Mad at urage
New Member
- Location
- Just N of Cardiff
If you are looking in the right place, if the angle of reflection is right. Yachts have problems mounting radar reflectors to maximise their potential, because the yacht isn't as stable as a tanker (i.e. it leans, often 45 degrees or so). Even with 1ft reflectors mounted at the top of the mast, sailing yachts are often lost in the clutter of reflected waves; tankers tend to use much bigger reflectors than 1ft wide and often are not passive (dumb sheetmetal corners), but these require power. For those without power to devote, the market gets complicated (and has come on leaps and bounds since I was last learning about them) - see http://www.sailgb.co...dar_reflectors/.The radar reflectors I'm familiar with are just dumb sheetmetal "corners" that work on the retroreflector principle. For car radar, they'd be tiny, probably the same size as optical bike reflectors.

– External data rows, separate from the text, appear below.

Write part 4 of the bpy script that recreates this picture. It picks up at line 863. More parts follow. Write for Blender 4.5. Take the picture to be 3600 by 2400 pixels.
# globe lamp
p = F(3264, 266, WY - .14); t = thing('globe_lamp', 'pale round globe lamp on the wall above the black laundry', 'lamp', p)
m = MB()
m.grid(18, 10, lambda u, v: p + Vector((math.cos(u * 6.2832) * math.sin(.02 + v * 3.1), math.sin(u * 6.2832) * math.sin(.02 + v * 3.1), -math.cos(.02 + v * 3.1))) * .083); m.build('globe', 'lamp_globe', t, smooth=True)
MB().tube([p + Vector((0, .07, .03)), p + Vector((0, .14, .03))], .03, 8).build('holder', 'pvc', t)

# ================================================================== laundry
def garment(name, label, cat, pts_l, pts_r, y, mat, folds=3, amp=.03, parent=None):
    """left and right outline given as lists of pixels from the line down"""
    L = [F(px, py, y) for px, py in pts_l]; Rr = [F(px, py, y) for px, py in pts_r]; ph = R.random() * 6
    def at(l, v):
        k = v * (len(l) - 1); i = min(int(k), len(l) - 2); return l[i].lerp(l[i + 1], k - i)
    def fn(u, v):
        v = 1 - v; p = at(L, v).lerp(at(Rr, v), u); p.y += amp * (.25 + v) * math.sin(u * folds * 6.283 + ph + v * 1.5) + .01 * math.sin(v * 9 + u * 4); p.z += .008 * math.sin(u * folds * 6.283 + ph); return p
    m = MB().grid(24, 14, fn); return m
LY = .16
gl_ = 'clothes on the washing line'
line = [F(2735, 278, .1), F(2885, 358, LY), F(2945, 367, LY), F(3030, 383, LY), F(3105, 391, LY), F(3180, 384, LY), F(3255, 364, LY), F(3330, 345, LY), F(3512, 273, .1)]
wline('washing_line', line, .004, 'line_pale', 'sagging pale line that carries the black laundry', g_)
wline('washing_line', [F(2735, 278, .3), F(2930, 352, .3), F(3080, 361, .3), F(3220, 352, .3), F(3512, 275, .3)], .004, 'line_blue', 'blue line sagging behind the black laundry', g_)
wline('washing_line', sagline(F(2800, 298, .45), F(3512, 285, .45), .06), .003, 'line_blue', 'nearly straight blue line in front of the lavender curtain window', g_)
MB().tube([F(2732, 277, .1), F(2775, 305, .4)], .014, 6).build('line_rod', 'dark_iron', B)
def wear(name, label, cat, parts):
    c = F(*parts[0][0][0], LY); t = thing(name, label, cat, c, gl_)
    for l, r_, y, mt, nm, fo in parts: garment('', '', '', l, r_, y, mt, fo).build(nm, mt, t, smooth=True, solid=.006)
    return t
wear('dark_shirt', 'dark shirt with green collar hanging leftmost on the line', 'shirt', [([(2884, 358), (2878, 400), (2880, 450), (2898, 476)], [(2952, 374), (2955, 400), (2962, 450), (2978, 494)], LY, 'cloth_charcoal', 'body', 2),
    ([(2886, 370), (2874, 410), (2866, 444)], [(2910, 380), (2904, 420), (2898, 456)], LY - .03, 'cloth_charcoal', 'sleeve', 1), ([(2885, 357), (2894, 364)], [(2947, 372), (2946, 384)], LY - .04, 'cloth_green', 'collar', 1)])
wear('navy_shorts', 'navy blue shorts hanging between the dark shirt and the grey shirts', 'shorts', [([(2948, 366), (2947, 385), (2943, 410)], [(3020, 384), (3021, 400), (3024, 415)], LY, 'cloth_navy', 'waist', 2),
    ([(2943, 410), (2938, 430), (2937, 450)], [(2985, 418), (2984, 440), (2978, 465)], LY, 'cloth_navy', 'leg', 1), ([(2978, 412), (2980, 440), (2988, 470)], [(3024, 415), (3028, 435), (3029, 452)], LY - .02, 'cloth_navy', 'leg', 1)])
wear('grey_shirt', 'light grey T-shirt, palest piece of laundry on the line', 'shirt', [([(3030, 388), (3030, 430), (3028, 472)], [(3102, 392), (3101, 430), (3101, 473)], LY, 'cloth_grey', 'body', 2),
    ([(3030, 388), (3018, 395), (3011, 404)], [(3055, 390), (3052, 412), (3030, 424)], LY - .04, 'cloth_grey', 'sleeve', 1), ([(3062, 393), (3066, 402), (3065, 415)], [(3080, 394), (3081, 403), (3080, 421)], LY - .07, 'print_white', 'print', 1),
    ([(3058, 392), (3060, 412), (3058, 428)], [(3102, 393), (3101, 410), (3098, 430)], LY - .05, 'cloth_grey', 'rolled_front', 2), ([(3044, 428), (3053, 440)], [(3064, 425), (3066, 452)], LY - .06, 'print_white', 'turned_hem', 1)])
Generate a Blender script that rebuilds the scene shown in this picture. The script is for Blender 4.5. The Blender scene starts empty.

The supertanker comparison is apt: a 1-foot wide radar reflector on a supertanker is much more visible to a radar, than the supertanker is to your own eyes. Especially at night, or in the rain/fog.
Bikes amongst cars share characteristics with yachts amongst tankers: They are small (harder to strap things to), have limited capacity to carry power and are relatively unstable (tend to lean about a bit!). A simple sheetmetal corner would not provide a reliable image to the car's radar (similar point in the link where "Radar systems typically require a minimum of 3 consecutive 'hits' or blips on a ship's radar before it can be acquired as a target. This puts a premium not only on the strength of the return, but also on consistent coverage") because of its constantly changing orientation (exactly the same problem that yachts have).
Downfader: My contention is that if cars were given radar to potentially spot cycles, then the onus would be put on cycles to have a good radar image: That is more difficult to achieve than most realise (much money has been spent on it by the leisure yachting industry and ... look at the weight of those things!) also IMO any potential increase in "you should have had this on your bike" is A Bad Thing.